Traders at Goldman Sachs, Morgan Stanley, and the rest of the big-name financial firms have just taken home eye-popping rewards for their work in 2016. But what exactly do these guys do to earn such big checks?
If you took Econ 101, you might picture the market for traders like this: A small number of people with highly specialized skills and a huge competitive drive can make a ton of money for whatever firm they work for. So competition over these superstars drives up their paychecks.
French finance scholar Oliver Godechot says you might as well forget all that. In a 2008 paper, translated into English by Amy Jacobs, Godechot argues that highly placed traders win their big money by essentially taking their firms hostage.
Godechot looked at a case in 2000 where the head of a trading room at a major French bank was paid a €10 million bonus, and his deputy got €7 million. Previously, the biggest bonus check the bank had cut was €1.5 million, so these sums created a scandal in the financial press.

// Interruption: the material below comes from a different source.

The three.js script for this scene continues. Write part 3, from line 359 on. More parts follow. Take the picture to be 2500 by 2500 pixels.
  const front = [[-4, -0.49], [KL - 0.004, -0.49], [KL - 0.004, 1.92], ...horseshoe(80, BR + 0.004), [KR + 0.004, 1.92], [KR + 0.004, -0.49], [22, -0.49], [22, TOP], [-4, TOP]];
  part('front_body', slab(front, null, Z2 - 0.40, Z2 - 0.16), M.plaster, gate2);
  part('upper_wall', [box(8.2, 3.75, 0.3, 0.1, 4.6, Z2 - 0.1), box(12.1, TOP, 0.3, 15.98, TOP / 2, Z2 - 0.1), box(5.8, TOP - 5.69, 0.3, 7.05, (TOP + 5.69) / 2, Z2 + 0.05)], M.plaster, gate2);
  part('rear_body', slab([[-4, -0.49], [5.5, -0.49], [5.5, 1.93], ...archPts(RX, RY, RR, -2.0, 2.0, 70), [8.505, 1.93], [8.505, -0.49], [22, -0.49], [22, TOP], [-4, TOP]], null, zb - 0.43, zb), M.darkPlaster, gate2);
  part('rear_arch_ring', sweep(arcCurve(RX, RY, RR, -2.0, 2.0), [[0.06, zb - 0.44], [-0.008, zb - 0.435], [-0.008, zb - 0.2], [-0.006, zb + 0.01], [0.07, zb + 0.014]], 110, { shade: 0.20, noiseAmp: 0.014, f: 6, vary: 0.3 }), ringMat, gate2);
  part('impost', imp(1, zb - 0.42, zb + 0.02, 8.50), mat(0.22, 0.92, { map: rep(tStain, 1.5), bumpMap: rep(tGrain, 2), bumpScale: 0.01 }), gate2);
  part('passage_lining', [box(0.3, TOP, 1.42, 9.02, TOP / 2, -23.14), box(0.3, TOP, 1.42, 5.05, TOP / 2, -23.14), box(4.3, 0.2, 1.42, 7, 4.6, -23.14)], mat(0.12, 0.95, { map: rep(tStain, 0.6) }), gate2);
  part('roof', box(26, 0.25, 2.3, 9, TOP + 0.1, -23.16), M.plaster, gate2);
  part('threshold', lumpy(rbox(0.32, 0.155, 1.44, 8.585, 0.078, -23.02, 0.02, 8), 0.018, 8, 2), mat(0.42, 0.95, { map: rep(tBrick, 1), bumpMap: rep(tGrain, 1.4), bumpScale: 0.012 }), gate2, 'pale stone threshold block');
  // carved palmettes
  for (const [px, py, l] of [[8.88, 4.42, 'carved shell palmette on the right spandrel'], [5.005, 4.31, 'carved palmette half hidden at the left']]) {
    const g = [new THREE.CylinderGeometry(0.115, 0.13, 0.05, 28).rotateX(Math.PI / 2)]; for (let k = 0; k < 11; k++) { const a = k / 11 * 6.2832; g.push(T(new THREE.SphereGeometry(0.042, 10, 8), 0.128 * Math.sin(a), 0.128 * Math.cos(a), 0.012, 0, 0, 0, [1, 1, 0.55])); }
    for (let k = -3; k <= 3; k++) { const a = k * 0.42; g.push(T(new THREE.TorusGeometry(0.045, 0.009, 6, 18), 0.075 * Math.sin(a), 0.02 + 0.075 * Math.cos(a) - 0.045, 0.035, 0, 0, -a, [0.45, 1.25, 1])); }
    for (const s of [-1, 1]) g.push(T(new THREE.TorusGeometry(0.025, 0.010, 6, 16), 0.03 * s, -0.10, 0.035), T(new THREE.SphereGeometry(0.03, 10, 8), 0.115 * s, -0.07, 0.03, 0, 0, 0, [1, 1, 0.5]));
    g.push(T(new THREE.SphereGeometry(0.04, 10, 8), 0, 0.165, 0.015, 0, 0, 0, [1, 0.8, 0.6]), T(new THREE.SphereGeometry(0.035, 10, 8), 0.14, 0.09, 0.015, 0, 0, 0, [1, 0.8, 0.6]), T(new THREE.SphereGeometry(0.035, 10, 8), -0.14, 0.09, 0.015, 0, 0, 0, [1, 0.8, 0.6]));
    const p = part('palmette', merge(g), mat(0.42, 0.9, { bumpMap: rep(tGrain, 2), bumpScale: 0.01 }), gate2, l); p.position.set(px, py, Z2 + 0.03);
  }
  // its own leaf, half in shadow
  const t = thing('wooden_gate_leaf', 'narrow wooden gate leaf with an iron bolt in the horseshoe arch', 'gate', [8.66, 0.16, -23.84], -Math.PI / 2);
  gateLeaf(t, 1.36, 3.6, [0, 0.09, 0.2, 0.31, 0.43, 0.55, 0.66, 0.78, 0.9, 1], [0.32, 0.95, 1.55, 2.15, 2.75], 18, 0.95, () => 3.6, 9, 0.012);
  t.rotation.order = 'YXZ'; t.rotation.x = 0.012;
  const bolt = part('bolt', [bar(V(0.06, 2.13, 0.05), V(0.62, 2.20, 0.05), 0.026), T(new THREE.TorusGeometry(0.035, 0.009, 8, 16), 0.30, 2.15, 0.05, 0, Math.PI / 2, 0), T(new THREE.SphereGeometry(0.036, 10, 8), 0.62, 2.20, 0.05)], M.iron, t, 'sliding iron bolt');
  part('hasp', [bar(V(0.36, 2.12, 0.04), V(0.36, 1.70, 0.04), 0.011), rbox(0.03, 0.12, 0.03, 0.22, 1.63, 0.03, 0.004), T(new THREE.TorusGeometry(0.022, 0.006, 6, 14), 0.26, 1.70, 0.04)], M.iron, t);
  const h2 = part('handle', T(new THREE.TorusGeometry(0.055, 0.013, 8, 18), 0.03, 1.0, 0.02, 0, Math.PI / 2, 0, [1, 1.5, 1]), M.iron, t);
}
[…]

Godechot went looking to see how it happened, talking with three highly placed mangers at the bank. He found that the two men had resigned from the bank to go to a competitor—a German bank operating in London—and had told the French bank’s leaders that they’d bring their whole team of traders with them when they left. But they gave their employer 48 hours to win them back. It was a good time for them to apply pressure. For one thing, the bank was in the middle of a corporate action and also facing the departure of its second-highest executive, which made its leaders hesitant to take big risks. For another, the market was in a bubble that appeared ready to pop before long, so the bank wanted to put its energy into taking advantage of the moment, not rebuilding an entire team.
But, aside from external issues, Godechot found that the two traders chose a smart strategy. Actually resigning rather than just threatening to do so made bank leaders take them seriously. And the fact that they acted together meant their threat to take the rest of their team with them was credible.
Had the team really moved, Godechot writes, “the better part of the years’ worth of investments—development of technical, practical know-how, market share acquisition, client loyalty, etc—was likely to be seriously damaged if not annihilated.”
The case of the French bank was unusual in its scale and the specific conditions around it. But Godechot argues that it reflects fundamental dynamics in the finance industry. Traders at various levels within a firm have significant power because they can take client relationships, and perhaps coworkers, with them if they leave.
That, of course, represents a very different situation from most workers, who—particularly if they’re not unionized—have little leverage over their employers. And so, as wage growth for many job remains anemic, finance-industry bonuses continue to astonish.